Seit in Talkshows, Politzirkeln
und bildungsfernen Familien Doping freigegeben wurde, ist -
so wie in dieser Woche - halb Deutschland auf dem Fahrrad unterwegs.
Früher waren Radfahrer die Parias der Gesellschaft. Sie durften
von jedem, der schlechte Laune und eine Zehner-Erlaubniskarte
des Ordnungsamt hatte, mit altem Obst beworfen oder von der
Strasse auf einen mit zersplitterten Bierflaschen und toten
Kleintieren übersäten Radweg gedrängt werden.

Heute
dagegen gilt es bei den Urban Professionals als chic, wenn sich
im ersten Meeting der Anzugstoff von Strellson mit einer herben
Schweissnote mischt. Politiker torkeln für die Kameras minutenlang
auf eilfertig bereitgestellten Tourenrädern herum und lassen
sich dann ächzend in die Fauteuils ihrer Dienstwagen sinken.

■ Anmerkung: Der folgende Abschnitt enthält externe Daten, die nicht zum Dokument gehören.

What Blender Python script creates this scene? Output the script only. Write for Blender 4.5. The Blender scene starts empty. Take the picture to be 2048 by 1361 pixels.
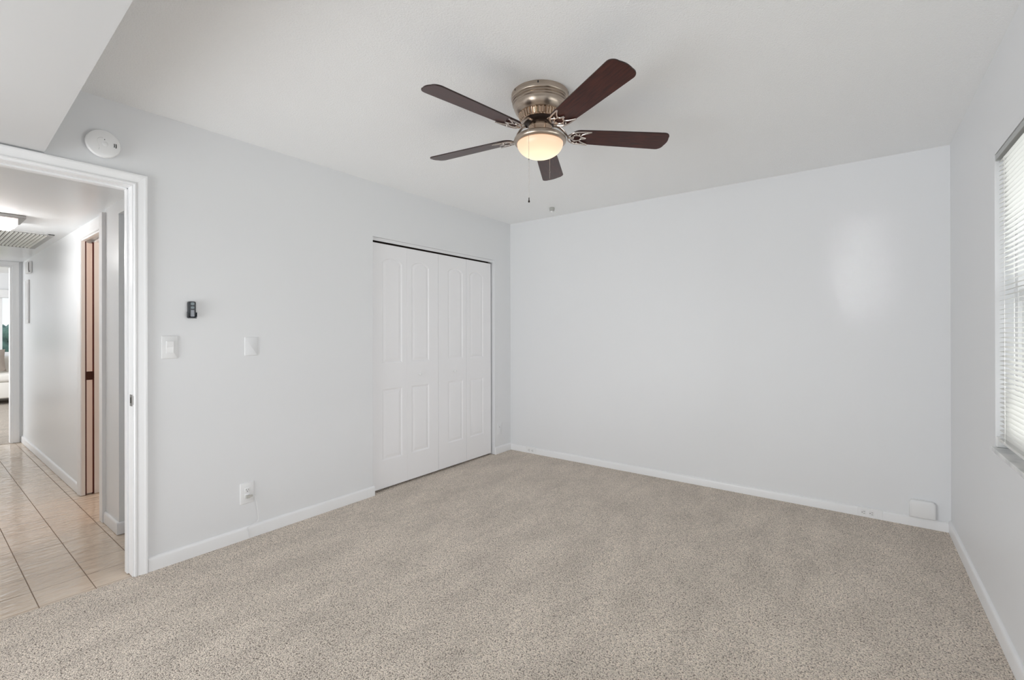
import bpy, bmesh, math, random
from mathutils import Vector, Matrix
R = math.radians
PI = math.pi
random.seed(7)
sc = bpy.context.scene
COL = sc.collection

# ------------------------------------------------------------------ room size (metres)
W, L, H = 3.473, 3.959, 2.44      # width (x), depth (y), height of the bedroom
YR = -1.9                         # rear wall behind the camera
HC = 2.10                         # hall ceiling / soffit
T = 0.104                         # partition thickness

# ------------------------------------------------------------------ camera
cam_d = bpy.data.cameras.new('camera')
cam = bpy.data.objects.new('camera', cam_d)
COL.objects.link(cam)
sc.camera = cam
cam_d.sensor_fit = 'HORIZONTAL'
cam_d.sensor_width = 36.0
cam_d.lens = 36.0 * 916.2 / 2048.0
cam_d.shift_y = -15.18 / 2048.0
cam_d.clip_start = 0.02
cam.location = (3.0026, 0.0, 1.262)
yaw, pitch, roll = R(36.980), R(0.054), R(-0.124)
cam.rotation_mode = 'QUATERNION'
F = Vector((-math.sin(yaw) * math.cos(pitch), math.cos(yaw) * math.cos(pitch), math.sin(pitch)))
Rv = Vector((math.cos(yaw), math.sin(yaw), 0)); Uv = Rv.cross(F)
R2 = Rv * math.cos(roll) + Uv * math.sin(roll)
U2 = Uv * math.cos(roll) - Rv * math.sin(roll)
cam.rotation_quaternion = Matrix((R2, U2, -F)).transposed().to_quaternion()

# ------------------------------------------------------------------ world and light
world = bpy.data.worlds.new('world'); sc.world = world; world.use_nodes = True
bg = world.node_tree.nodes['Background']
bg.inputs['Color'].default_value = (0.94, 0.96, 1.0, 1)
bg.inputs['Strength'].default_value = 1.15

def area(name, loc, rot, sx, sy, power, color=(1, 1, 1), spread=180):
    d = bpy.data.lights.new(name, 'AREA'); d.shape = 'RECTANGLE'
    d.size, d.size_y, d.energy, d.color = sx, sy, power, color
    d.spread = R(spread)
    o = bpy.data.objects.new(name, d); COL.objects.link(o)
    o.location = loc; o.rotation_euler = rot
    return o

def point(name, loc, power, color, rad=0.03):
    d = bpy.data.lights.new(name, 'POINT'); d.energy, d.color, d.shadow_soft_size = power, color, rad
    o = bpy.data.objects.new(name, d); COL.objects.link(o); o.location = loc
    return o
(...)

Radkuriere befördern bis zu 456 Massendrucksachen durch die
Innenstädte, Muttis schleppen Kinder mit angstverzerrten Gesichtern
über die Radwege - und alle fühlen sich als gesellschaftliche
Avantgarde.
Für die Leser eines Zeitgeistmediums
wie dieser Kolumne ist es im Frühling wichtig zu wissen, wie
der Radfahrer politisch und gesellschaftlich verortet werden
kann. Die Grünen, als Pioniere des benzinfreien Zweiradverkehrs,
setzen bei ihren Rädern auf Bambusrahmen und ölen die Kette
mit einem Extrakt aus Kakaobohnen der Solidaritätsstufe 1B.
Banker, die in ihrem Lifestylemagazinen gelesen haben, dass
Retro-Bikes chic sind, lassen sich in Berlinern Hinterhöfen
Stahlrahmen zusammenschweissen und fahren dann ungebremst in
die nächste Krise. Radelnde Hinterbänkler der bürgerlichen Parteien
sind besonders gefährlich, weil sie jedes Bremsmanöver mit ihrer
Fraktion abstimmen müssen. FDP-Politiker fahren GPS-gestützt
jedem Mitelständler hinterher. Weil die Entfernungen zwischen
ihren Wählern immer grössser werden, wirken sie erschöpft und
verbittert, sind aber bombig in Form. Piraten gehen technologisch
voran und haben den Antrieb auf W-Lan umgestellt. Damit entfällt
die lästige Kette.

Wer
zu Frühjahrsbeginn mit dem Radfahren beginnen will, sollte sich
mit individueller Kleidung von der Masse abgrenzen. Kompressionsunterhemden
etwa pressen jede Bauchfalte auf ein Tausendstel ihres Volumens
zusammen - sie kann auch vom Laien danach mit der Fahrradpumpe
wieder in den Normalzustand gebracht werden. Wer sich zum ersten
Mal die Beine rasieren will, zieht sich in den Winkel einer
aufgegebenen Schlecker-Filiale zurück und wischt danach einmal
feucht durch. Grundsätzlich gilt: Wer radelt, muss kräftig essen!
Hähnchen im Schwiessbad oder blasierte Nudeln im buttrigen Tretlager
sind Klassiker der Radküche. Reiskugeln, gefüllt mit einem Amalgan
aus alten Fahrradreifen, können nich nur verzehrt, sondern auch
auf aggressive Autofahrer geschleudert werden. Bei jugendlichen
Grossstadtradlern ist Dreierlei vom Hanf angesagt - das wirkt
gleichermassen enthemmend wie entwässernd. Mit diesen Tipps
entlassen wir sie in die postmoderne Zweiradhölle.